Direction -> Repeat the entire listing exactly as written.

Source data ->
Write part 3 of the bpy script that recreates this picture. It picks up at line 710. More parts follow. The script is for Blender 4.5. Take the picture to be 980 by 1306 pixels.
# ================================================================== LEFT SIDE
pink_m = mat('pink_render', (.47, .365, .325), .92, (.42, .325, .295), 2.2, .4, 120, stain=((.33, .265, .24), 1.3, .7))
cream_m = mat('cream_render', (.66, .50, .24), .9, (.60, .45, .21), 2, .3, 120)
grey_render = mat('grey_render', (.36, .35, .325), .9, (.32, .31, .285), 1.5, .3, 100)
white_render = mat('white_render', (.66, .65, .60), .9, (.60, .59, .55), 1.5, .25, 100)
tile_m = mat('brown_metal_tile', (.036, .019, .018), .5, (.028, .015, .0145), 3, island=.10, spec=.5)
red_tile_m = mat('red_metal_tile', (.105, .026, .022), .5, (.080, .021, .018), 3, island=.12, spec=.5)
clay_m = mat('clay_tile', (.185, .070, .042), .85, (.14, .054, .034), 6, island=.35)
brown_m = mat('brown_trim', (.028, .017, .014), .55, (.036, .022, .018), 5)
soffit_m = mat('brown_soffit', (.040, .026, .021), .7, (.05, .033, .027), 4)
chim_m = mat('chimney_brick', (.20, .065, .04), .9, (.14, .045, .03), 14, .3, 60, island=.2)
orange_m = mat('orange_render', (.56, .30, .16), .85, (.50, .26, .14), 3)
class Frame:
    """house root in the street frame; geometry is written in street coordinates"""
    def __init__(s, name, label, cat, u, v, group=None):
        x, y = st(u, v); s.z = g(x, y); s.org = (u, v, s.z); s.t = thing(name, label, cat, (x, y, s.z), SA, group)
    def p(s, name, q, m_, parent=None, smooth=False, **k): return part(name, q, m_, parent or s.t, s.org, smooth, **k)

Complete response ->
Write part 3 of the bpy script that recreates this picture. It picks up at line 710. More parts follow. The script is for Blender 4.5. Take the picture to be 980 by 1306 pixels.
# ================================================================== LEFT SIDE
pink_m = mat('pink_render', (.47, .365, .325), .92, (.42, .325, .295), 2.2, .4, 120, stain=((.33, .265, .24), 1.3, .7))
cream_m = mat('cream_render', (.66, .50, .24), .9, (.60, .45, .21), 2, .3, 120)
grey_render = mat('grey_render', (.36, .35, .325), .9, (.32, .31, .285), 1.5, .3, 100)
white_render = mat('white_render', (.66, .65, .60), .9, (.60, .59, .55), 1.5, .25, 100)
tile_m = mat('brown_metal_tile', (.036, .019, .018), .5, (.028, .015, .0145), 3, island=.10, spec=.5)
red_tile_m = mat('red_metal_tile', (.105, .026, .022), .5, (.080, .021, .018), 3, island=.12, spec=.5)
clay_m = mat('clay_tile', (.185, .070, .042), .85, (.14, .054, .034), 6, island=.35)
brown_m = mat('brown_trim', (.028, .017, .014), .55, (.036, .022, .018), 5)
soffit_m = mat('brown_soffit', (.040, .026, .021), .7, (.05, .033, .027), 4)
chim_m = mat('chimney_brick', (.20, .065, .04), .9, (.14, .045, .03), 14, .3, 60, island=.2)
orange_m = mat('orange_render', (.56, .30, .16), .85, (.50, .26, .14), 3)
class Frame:
    """house root in the street frame; geometry is written in street coordinates"""
    def __init__(s, name, label, cat, u, v, group=None):
        x, y = st(u, v); s.z = g(x, y); s.org = (u, v, s.z); s.t = thing(name, label, cat, (x, y, s.z), SA, group)
    def p(s, name, q, m_, parent=None, smooth=False, **k): return part(name, q, m_, parent or s.t, s.org, smooth, **k)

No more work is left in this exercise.